The Political Collapse of Bobby Jindal
Something fascinating is taking place in Louisiana; Bobby Jindal’s fiscal agenda, which looks an awful lot like the national Republican Party’s fiscal agenda with a little extra Ayn Rand, is being overwhelmingly rejected by the public.
After months of pushing a dramatic proposal to swap the state’s income and corporate taxes in favor of higher, broader sales tax, Gov. Bobby Jindal is shelving his proposal. In a speech opening the 2013 legislative session, Jindal is telling lawmakers that he is taking his plan off the table even as he said he will not “pout” or “take his ball and go home,” instead asking lawmakers to develop and pass their own version of a plan to phase out the state’s income tax, according to a copy of the governor’s prepared remarks.
The text of the speech was released to the media prior to Jindal’s 1 p.m. address on condition that it not be published until the governor begins his speech.
The speech is a major concession that Jindal’s proposal, a complicated plan contained in a total of 11 bills, is unpopular both within and outside the Legislature. The proposal has come under increasingly heavy fire in recent weeks as business groups and advocates for the poor have assailed its effects and think tanks have questioned whether the math in the proposal adds up.

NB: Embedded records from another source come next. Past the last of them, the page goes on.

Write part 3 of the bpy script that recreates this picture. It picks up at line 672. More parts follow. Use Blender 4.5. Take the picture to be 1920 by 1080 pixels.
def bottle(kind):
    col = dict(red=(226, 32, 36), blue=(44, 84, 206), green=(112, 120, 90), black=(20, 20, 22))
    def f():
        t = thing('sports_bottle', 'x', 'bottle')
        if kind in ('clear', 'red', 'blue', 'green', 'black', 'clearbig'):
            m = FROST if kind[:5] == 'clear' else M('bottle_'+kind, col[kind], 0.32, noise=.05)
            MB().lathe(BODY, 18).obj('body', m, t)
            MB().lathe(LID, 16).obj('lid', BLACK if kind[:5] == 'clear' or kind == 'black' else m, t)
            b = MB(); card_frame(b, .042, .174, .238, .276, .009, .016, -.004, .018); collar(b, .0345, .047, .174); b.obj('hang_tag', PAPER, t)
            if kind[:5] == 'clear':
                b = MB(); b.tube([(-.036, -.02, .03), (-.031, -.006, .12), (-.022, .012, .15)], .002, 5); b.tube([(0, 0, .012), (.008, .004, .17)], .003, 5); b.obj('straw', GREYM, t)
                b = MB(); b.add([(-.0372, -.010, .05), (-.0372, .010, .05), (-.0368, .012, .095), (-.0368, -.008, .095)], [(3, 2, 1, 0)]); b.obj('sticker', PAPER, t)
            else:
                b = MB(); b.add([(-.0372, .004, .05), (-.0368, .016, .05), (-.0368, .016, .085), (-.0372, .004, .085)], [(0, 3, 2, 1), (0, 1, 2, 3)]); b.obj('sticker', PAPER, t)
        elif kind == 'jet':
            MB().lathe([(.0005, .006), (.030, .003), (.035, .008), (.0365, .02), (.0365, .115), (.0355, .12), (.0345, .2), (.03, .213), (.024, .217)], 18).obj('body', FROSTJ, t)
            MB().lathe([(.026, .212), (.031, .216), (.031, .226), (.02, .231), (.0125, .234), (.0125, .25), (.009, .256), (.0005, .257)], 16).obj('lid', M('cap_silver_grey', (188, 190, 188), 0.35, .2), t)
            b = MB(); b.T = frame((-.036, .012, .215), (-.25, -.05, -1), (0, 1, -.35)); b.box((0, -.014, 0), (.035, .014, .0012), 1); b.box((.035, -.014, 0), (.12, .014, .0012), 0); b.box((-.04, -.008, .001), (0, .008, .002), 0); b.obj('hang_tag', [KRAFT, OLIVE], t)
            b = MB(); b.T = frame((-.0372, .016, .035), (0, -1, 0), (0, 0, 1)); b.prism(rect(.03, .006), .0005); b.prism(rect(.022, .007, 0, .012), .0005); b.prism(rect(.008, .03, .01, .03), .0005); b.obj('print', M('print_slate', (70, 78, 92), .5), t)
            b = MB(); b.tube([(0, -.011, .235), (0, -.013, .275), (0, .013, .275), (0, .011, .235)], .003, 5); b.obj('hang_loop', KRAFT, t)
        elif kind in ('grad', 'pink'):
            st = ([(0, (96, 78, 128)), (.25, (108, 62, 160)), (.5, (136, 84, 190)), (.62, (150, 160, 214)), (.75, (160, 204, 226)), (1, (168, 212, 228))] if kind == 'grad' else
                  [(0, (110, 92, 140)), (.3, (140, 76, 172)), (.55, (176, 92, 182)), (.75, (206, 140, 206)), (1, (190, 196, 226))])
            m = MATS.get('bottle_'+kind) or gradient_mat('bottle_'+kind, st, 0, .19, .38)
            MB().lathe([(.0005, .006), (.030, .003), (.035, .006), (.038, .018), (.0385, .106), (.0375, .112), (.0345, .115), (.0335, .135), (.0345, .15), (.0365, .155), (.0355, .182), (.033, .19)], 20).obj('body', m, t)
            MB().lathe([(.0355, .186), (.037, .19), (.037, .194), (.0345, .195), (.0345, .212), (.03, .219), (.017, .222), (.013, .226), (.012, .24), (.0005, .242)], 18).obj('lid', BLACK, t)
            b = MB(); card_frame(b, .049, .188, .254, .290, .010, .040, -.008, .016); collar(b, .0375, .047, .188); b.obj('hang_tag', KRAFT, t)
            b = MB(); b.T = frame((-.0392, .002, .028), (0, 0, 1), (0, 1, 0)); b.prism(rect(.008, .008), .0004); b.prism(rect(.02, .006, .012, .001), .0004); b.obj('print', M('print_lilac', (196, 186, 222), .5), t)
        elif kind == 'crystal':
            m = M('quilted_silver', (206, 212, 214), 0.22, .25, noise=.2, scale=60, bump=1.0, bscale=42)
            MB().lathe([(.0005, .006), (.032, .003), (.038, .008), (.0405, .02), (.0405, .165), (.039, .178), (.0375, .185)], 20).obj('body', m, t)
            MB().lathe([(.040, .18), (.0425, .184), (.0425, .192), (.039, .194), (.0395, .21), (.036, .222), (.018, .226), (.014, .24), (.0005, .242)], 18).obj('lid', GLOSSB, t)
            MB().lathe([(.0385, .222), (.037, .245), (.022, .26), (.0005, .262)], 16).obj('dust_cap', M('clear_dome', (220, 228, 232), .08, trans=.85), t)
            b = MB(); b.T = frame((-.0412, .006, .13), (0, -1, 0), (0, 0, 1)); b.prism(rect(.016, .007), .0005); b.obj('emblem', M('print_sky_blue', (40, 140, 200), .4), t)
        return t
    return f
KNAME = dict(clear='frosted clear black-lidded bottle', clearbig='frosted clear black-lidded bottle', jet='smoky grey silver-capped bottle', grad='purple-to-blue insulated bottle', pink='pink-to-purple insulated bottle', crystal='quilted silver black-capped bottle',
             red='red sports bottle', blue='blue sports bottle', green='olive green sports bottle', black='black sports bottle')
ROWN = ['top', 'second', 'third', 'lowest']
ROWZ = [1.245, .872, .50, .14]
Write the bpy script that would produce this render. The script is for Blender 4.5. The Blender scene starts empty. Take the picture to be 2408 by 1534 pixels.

Benjy Sarlin has more on Jindal’s political collapse and what it may portend for the national GOP.
Only 27 percent of Louisiana voters supported the plan in the latest SMOR poll versus a whopping 63 percent opposed. The idea didn’t even garner majority support among Republicans.
According to SMOR pollster Bernie Pinsonat, Jindal’s true approval is likely even lower than their mid-March poll indicated.
“The decline there came from his political style, his travel out of state, his budget cuts, additional talk of more budget cuts, and of course the tax plan,” Pinsonat said. “But after the survey, there were two or three major things that happened that absolutely would have made these numbers worse.”
Opposition to his plan expanded in early April as religious leaders joined advocates for the poor in complaining the sales tax increase would hurt working families. Jindal’s staff countered that they’d make sure the cost of the tax cuts would mostly fall on businesses instead of individuals, but that concession prompted the influential Louisiana Association of Business and Industry to come out against it as well. Meanwhile, an analysis by the non-partisan Public Affairs Research Council suggested that Jindal would need to come up with hundreds of millions of dollars more in revenue to make the numbers add up at all. With both the progressive left and pro-market right united against it, Republicans in the legislature began to rebel.
“Just about everyone dislikes this plan,” Pearson Cross, a professor of political science at University of Louisiana-Lafayette, told TPM. “It’s been roundly excoriated frankly. And all of this has taken a toll on his popularity, which is at a historic low heading into the legislative session when he needs to have higher popularity than he’s ever had.”